One of my other big goals was trying to get to know more people in usernamenumber's scene, where I often feel a little fish-out-of-water, because I know relatively few peeps, and people at parties tend to talk a lot about larping and past larps, and I end up having trouble relating.  They all (slash you all) seem like a group of good people, but it's been a little tough for introvert non-larper me to make much by way of inroads into the community.  And... I think I made some really important headway and first steps, though not at all in the way I expected.  I met lots and lots of people in a "This is preraphaelite!" "This is person X!" "Hi preraph!" "Hi X!" kind of way, which didn't really get much farther than that.  I also met lots and lots of people in a fictional way (in game), which was by and large really really nice, though I'm left with this very odd sense that I'm not sure whether I met *them* or *their character* or *both*.  Aside from official post-game discussion, I didn't really get to socialize after games with the other players, which was a bit of a shame.  I had essentially one (tremendously pleasant!) relaxed hangy-outy conversation which actually involved getting to know a couple of people out of a game, Sunday morning.  But.  I now have reference points for and some familiarity with a lot more people in the scene than before, which is really nice, and I hope will be something to build on in the future.  I still struggled a lot over the weekend with being a newbie, and people talking around me about shared experiences that I... didn't share, but that's something to work on over time. 
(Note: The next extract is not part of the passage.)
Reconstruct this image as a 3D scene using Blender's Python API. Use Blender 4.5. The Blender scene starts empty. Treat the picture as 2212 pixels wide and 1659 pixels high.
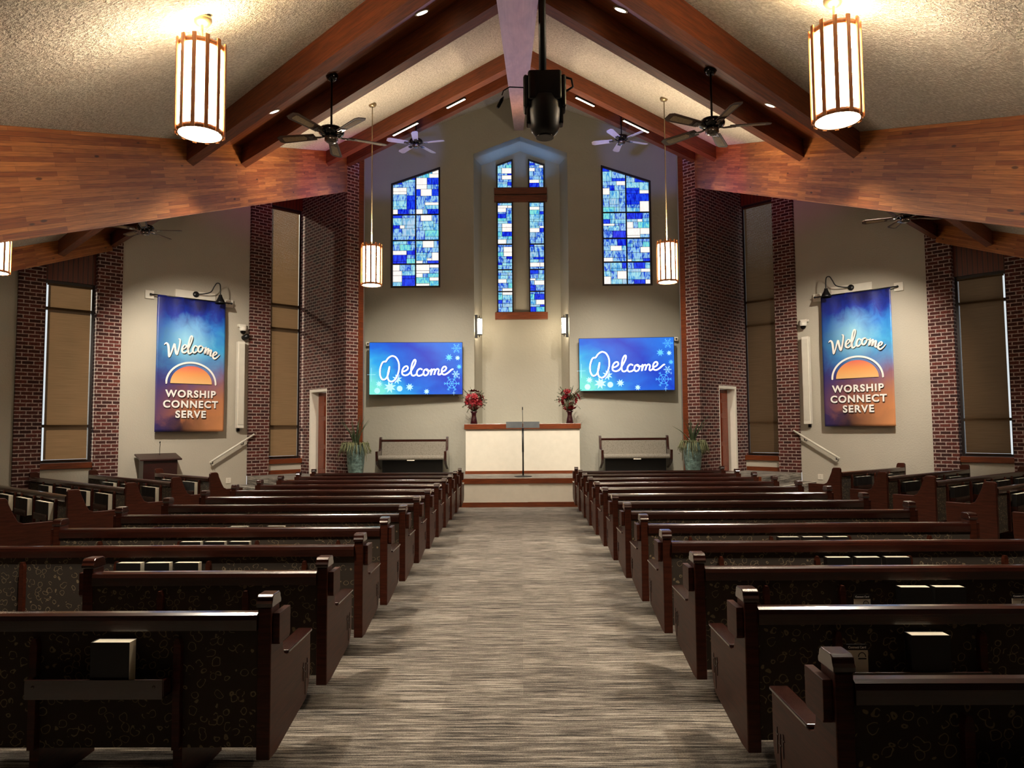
import bpy, math, random
from mathutils import Vector, Matrix
R = math.radians
random.seed(7)
# ------------------------------------------------------------------ camera, world, exposure
scene = bpy.context.scene
COL = scene.collection
H = 1.72
F = 1550.0
cam = bpy.data.objects.new('camera', bpy.data.cameras.new('camera'))
COL.objects.link(cam)
cam.data.sensor_fit = 'HORIZONTAL'
cam.data.sensor_width = 36.0
cam.data.lens = F / 2212 * 36.0
cam.data.clip_start = 0.05
_d = Vector((20.0, -95.5, -F)).normalized()            # world +Y seen in camera axes
_roll = R(0.45)
_u = Vector((-math.sin(_roll), math.cos(_roll), 0))
_u = (_u - _d * _u.dot(_d)).normalized()                # world +Z in camera axes
_x = _d.cross(_u)                                       # world +X in camera axes
cam.matrix_world = Matrix.Translation((0, 0, H)) @ Matrix((_x, _d, _u)).to_4x4()
scene.camera = cam
scene.view_settings.view_transform = 'Standard'
scene.view_settings.look = 'None'
scene.view_settings.gamma = 1.0
scene.view_settings.use_curve_mapping = False
scene.view_settings.exposure = 0.0
world = bpy.data.worlds.new('sky'); scene.world = world
world.use_nodes = True
bgn = world.node_tree.nodes['Background']
bgn.inputs[0].default_value = (0.95, 0.97, 1.0, 1)
bgn.inputs[1].default_value = 1.0

def lamp(kind, name, loc, energy, color, aim=None, size=0.05, spot=90, blend=0.5):
    l = bpy.data.lights.new(name, kind); l.energy = energy * (1 if kind == 'SUN' else 3.0); l.color = color
    if kind == 'SPOT':
        l.spot_size = R(spot); l.spot_blend = blend; l.shadow_soft_size = size
    elif kind == 'POINT': l.shadow_soft_size = size
    elif kind == 'SUN': l.angle = R(size)
    o = bpy.data.objects.new(name, l); COL.objects.link(o); o.location = loc
    if aim is not None:
        o.rotation_euler = (Vector(aim) - Vector(loc)).to_track_quat('-Z', 'Y').to_euler()
    return o
WARM = (1.0, 0.80, 0.58); NEUT = (1.0, 0.90, 0.76); BLUE = (0.12, 0.22, 1.0); PURP = (0.55, 0.1, 1.0)
XC = 0.03
def roofz(bx, y): return 3.65 + 0.372 * (y - abs(bx))
# daylight on the left side of the building
lamp('SUN', 'sun', (-20, 20, 20), 10.0, (1.0, 0.86, 0.66), aim=(-20 + 20, 20 - 7, 20 - 9), size=2)
# recessed downlights sit in the wooden soffit bands; their light, plus an added nearest pair without fittings for pew shadows
for s in (-1, 1):
    for bx, y, e in ((2.75, 4.35, 130), (0.96, 6.72, 90), (3.1, 8.75, 330), (1.6, 13.3, 160), (3.2, 15.0, 110), (5.6, 11.3, 200), (6.9, 12.7, 160)):
        lamp('SPOT', 'downlight_lamp', (XC + s * bx, y, roofz(bx, y) - 0.05), e, NEUT, aim=(XC + s * bx, y, 0), size=0.05, spot=95, blend=0.6)
# track spots aimed at the chancel wall
for s in (-1, 1):
    for bx, y, tx, ty, tz, e in ((1.5, 12.55, 2.7, 18.2, 1.8, 560), (2.4, 13.4, 1.0, 18.2, 2.2, 260), (0.8, 11.9, 0.4, 17.4, 1.0, 200)):
        lamp('SPOT', 'track_lamp', (XC + s * bx, y, roofz(bx, y) - 0.4), e, NEUT, aim=(XC + s * tx, ty, tz), size=0.04, spot=50, blend=0.8)
    lamp('SPOT', 'banner_lamp', (XC + s * 6.6, 12.4, 5.0), 330, NEUT, aim=(XC + s * 7.4, 16.5, 2.4), size=0.04, spot=75, blend=0.8)
    lamp('SPOT', 'blue_lamp', (XC + s * 1.2, 12.2, 6.6), 130, BLUE, aim=(XC + s * 2.15, 14.7, 7.65), size=0.05, spot=27)
    lamp('SPOT', 'purple_lamp', (XC + s * 2.0, 11.9, 4.6), 130, (0.8, 0.05, 0.5), aim=(XC + s * 4.15, 14.6, 7.1), size=0.05, spot=50, blend=1)
for s in (-1, 1): lamp('SPOT', 'niche_daylight_fill', (XC + s * .55, 18.8, 8.2), 7, (0.10, 0.38, 1.0), aim=(XC + s * .45, 18.9, 9.2), size=0.05, spot=120, blend=1)  # added lamps standing in for blue daylight through the stained glass
lamp('SPOT', 'ridge_lamp', (XC, 14.2, 4.5), 50, (0.9, 0.5, 0.8), aim=(XC, 9.0, 6.1), size=0.05, spot=70, blend=1)

# ------------------------------------------------------------------ helpers
def lin(c):
    if isinstance(c, str): c = tuple(int(c[i:i + 2], 16) / 255 for i in (0, 2, 4))
    return tuple((v / 12.92 if v <= 0.04045 else ((v + 0.055) / 1.055) ** 2.4) for v in c) + (1.0,)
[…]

So generally speaking, it was fun!  Some games I loved and some I hated, but in ways that would probably allow me to do some filtering in the future.  I was nervous about the whole thing, and suffered a little from the wandering-aimlessly syndrome I've been known to have at parties, but generally, my characters had enough goals and action that those periods were kept to a minimum and I had a lot of people to talk to and things to do.
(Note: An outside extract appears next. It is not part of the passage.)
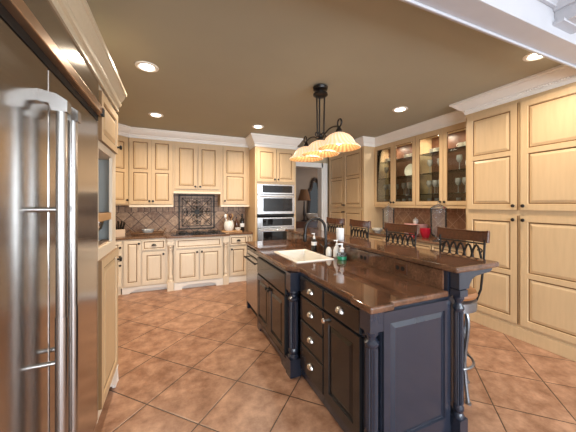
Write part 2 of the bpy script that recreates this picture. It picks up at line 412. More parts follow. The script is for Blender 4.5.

Things I've learned I like:
1) Intense emotions and "thriller" type stress.
2) Flirty/charming banter, innuendo
3) Manufacturing subplots by making up stories (in-character) and seeding them to other characters in devious ways
4) Giddy simple fun -- being chased, nerf-shooting someone, trying to steal a ball from another "kid"
5) Being a little evil
6) Having a lot of connections to my character
7) Being part of a little team (I really liked being a bound-together sibling pair, and being part of a political faction with some solid allies)
8) Romance with cute boys
9) Puzzles puzzles puzzles!!! (My first sudoku was in a larp!  Who knew?)
10) A good endgame explanation/discussion of all the things -- closure and payoff
11) Being well-prepared.  It made all the difference.
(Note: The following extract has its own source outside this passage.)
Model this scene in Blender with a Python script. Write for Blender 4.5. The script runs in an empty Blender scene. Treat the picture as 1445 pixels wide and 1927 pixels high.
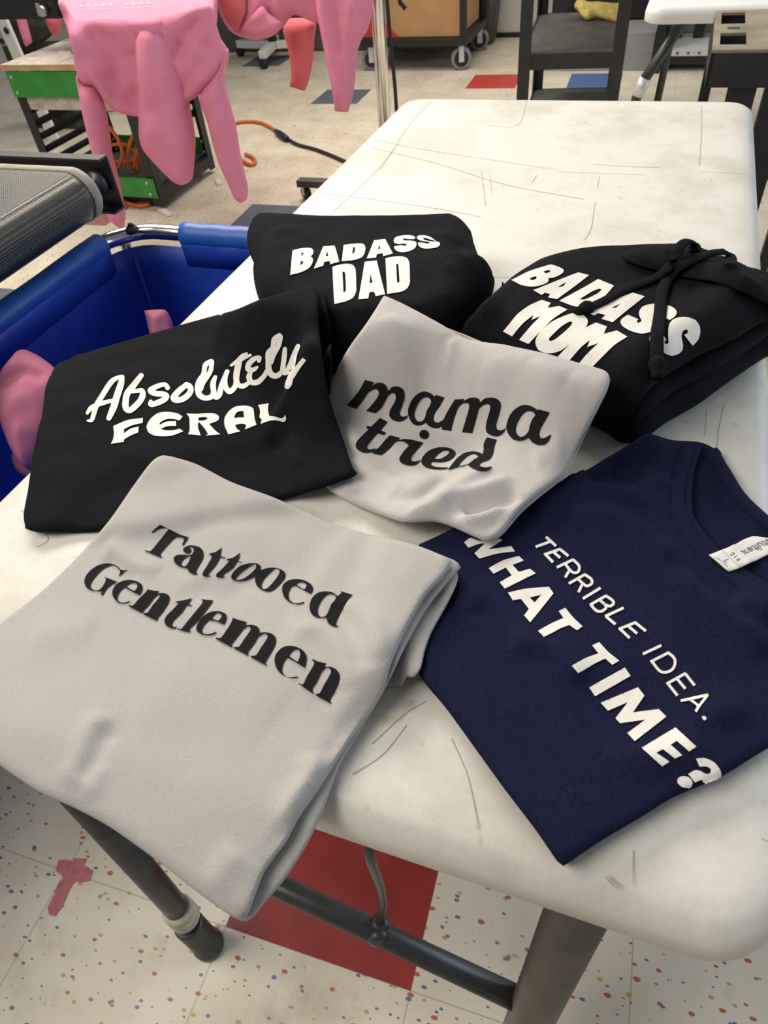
import bpy, bmesh, math, random
import numpy as np
from mathutils import Vector, Matrix
from mathutils.bvhtree import BVHTree
from mathutils.geometry import delaunay_2d_cdt
sc = bpy.context.scene
COL = sc.collection
random.seed(7); np.random.seed(7)
PI = math.pi

# ------------------------------------------------------------------ camera
IW, IH = 1445, 1927
FPX = 1296.4
TH = 0.7409                                   # table top height above the floor
CAM = np.array([0.6053, -0.1511, 0.47516 + TH])
RC = np.array([[0.94087669, 0.32897077, -0.08080396],
               [-0.18059536, 0.68893495, 0.70196436],
               [0.28659442, -0.64586908, 0.70761343]])   # right, up, back
cam = bpy.data.cameras.new('camera'); co = bpy.data.objects.new('camera', cam); COL.objects.link(co)
cam.sensor_fit = 'VERTICAL'; cam.sensor_height = 24.0; cam.lens = 24.0 * FPX / IH
cam.clip_start = 0.02; cam.clip_end = 60
Mw = Matrix([[RC[0][i], RC[1][i], RC[2][i], CAM[i]] for i in range(3)] + [[0, 0, 0, 1]])
co.matrix_world = Mw
cam.dof.use_dof = True; cam.dof.focus_distance = 0.75; cam.dof.aperture_fstop = 9.0
sc.camera = co

# ------------------------------------------------------------------ light
sc.view_settings.view_transform = 'Standard'; sc.view_settings.look = 'None'
sc.view_settings.gamma = 1.0; sc.view_settings.use_curve_mapping = False
sc.view_settings.exposure = -0.16
w = bpy.data.worlds.new('world'); sc.world = w; w.use_nodes = True
bg = w.node_tree.nodes['Background']; bg.inputs[0].default_value = (0.93, 0.96, 1.0, 1); bg.inputs[1].default_value = 0.19

def area(name, loc, tgt, sx, sy, power, colr):
    l = bpy.data.lights.new(name, 'AREA'); l.shape = 'RECTANGLE'; l.size = sx; l.size_y = sy
    l.energy = power; l.color = colr
    o = bpy.data.objects.new(name, l); COL.objects.link(o); o.location = loc
    d = Vector(tgt) - Vector(loc); o.rotation_euler = d.to_track_quat('-Z', 'Y').to_euler()
    return o
# rows of ceiling fluorescents, an added far fill, and the shop window to the right
area('ceiling_lights_far', (-1.6, 2.7, 2.75), (0.2, 0.6, 0.6), 2.0, 1.1, 122, (1.0, 0.92, 0.80))
area('ceiling_lights_near', (-1.2, -0.7, 2.9), (0.0, 0.1, 0.3), 1.8, 1.4, 74, (1.0, 0.93, 0.82))
area('far_floor_fill', (-0.6, 4.2, 2.9), (-0.6, 4.0, 0.0), 3.0, 1.6, 62, (1.0, 0.92, 0.80))  # warm fill added to brighten the far floor, no lamp seen there
area('shop_window', (4.2, 2.6, 1.7), (0.4, 1.2, 0.6), 3.0, 2.0, 95, (0.72, 0.85, 1.0))

# ------------------------------------------------------------------ rays
def ray(px, py):
    px = np.asarray(px, float); py = np.asarray(py, float)
    d = np.stack([(px - IW / 2) / FPX, -(py - IH / 2) / FPX, -np.ones_like(px)], -1)
    return d @ RC
def atz(px, py, z):
    d = ray(px, py); return CAM + d * ((z - CAM[2]) / d[2])
def aty(px, py, y):
    d = ray(px, py); return CAM + d * ((y - CAM[1]) / d[1])
def atx(px, py, x):
    d = ray(px, py); return CAM + d * ((x - CAM[0]) / d[0])
def V(a): return Vector((float(a[0]), float(a[1]), float(a[2])))

# ------------------------------------------------------------------ materials
MATS = {}
def mat(name, colr, rough=0.6, metal=0.0, noise=0.0, nscale=40, bump=0.0, bscale=300, sheen=0.0, spec=0.5, c2=None):
    if name in MATS: return MATS[name]
    m = bpy.data.materials.new(name); m.use_nodes = True; MATS[name] = m
    nt = m.node_tree; N = nt.nodes; L = nt.links; b = N['Principled BSDF']
    b.inputs['Roughness'].default_value = rough; b.inputs['Metallic'].default_value = metal
    b.inputs['Specular IOR Level'].default_value = spec
    if sheen: b.inputs['Sheen Weight'].default_value = sheen; b.inputs['Sheen Roughness'].default_value = 0.5
    c = (*colr, 1)
    tc = N.new('ShaderNodeTexCoord')
    if noise or c2:
        n = N.new('ShaderNodeTexNoise'); n.inputs['Scale'].default_value = nscale; n.inputs['Detail'].default_value = 4
        L.new(tc.outputs['Object'], n.inputs['Vector'])
        r = N.new('ShaderNodeValToRGB'); L.new(n.outputs['Fac'], r.inputs[0])
        lo = c2 if c2 else tuple(x * (1 - noise) for x in colr)
        hi = colr if c2 else tuple(min(1, x * (1 + noise)) for x in colr)
        r.color_ramp.elements[0].position = 0.3; r.color_ramp.elements[1].position = 0.7
        r.color_ramp.elements[0].color = (*lo, 1); r.color_ramp.elements[1].color = (*hi, 1)
        L.new(r.outputs[0], b.inputs['Base Color'])
    else:
        b.inputs['Base Color'].default_value = c
    if bump:
        n2 = N.new('ShaderNodeTexNoise'); n2.inputs['Scale'].default_value = bscale; n2.inputs['Detail'].default_value = 3
        L.new(tc.outputs['Object'], n2.inputs['Vector'])
        bp = N.new('ShaderNodeBump'); bp.inputs['Strength'].default_value = bump; bp.inputs['Distance'].default_value = 0.001
        L.new(n2.outputs['Fac'], bp.inputs['Height']); L.new(bp.outputs[0], b.inputs['Normal'])
    return m
mat('black_fleece', (0.0095, 0.0095, 0.0118), 0.92, noise=0.35, nscale=500, bump=0.25, bscale=900, spec=0.08)
mat('black_jersey', (0.0085, 0.0088, 0.0115), 0.9, noise=0.3, nscale=600, bump=0.2, bscale=1100, spec=0.08)
mat('navy_jersey', (0.0095, 0.0107, 0.037), 0.88, noise=0.3, nscale=500, bump=0.2, bscale=1100, spec=0.1)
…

12) Games with decor or props or other things that made the situation more real.
13) Dramatic physical gestures -- dropping to my knees, a big pointing move at someone. (also the tiny physical gestures -- I found I really really enjoyed the little moments of touch.  there was a moment of holding hands that actually made my heart flutter in my chest)

Things I have trouble with, or don't like
1) I cannot for the life of me non-awkwardly end a conversation!  Must work on this.
2) PAPER.  I hated games which forced me to hold an unreasonably large stack of paper. -- relatedly,
3) Mechanics which get in the way of roleplay and interaction.  See my next post for more on this, but I don't think I'm ever playing another MIT game.
4) I need to work on my impulse to be passive in conversations sometimes.  I know I can overcome this, but I'm by default much more a listener than a talker in groups.
5) Remaining in character while doing things that are thinky
6) I want to be a better actress!  I'm sure practice and familiarity will help.
7) Sometimes I had trouble breaking out of the more obvious tracks of character-sheet or plotline based conversation.  I'd love to find a way to have more of the small moments of realistic character talk that are unrelated to goals.
8) Must. Stop. Wandering. Aimlessly.  Sometimes I need to just bite the bullet and make decisions rather than dithering.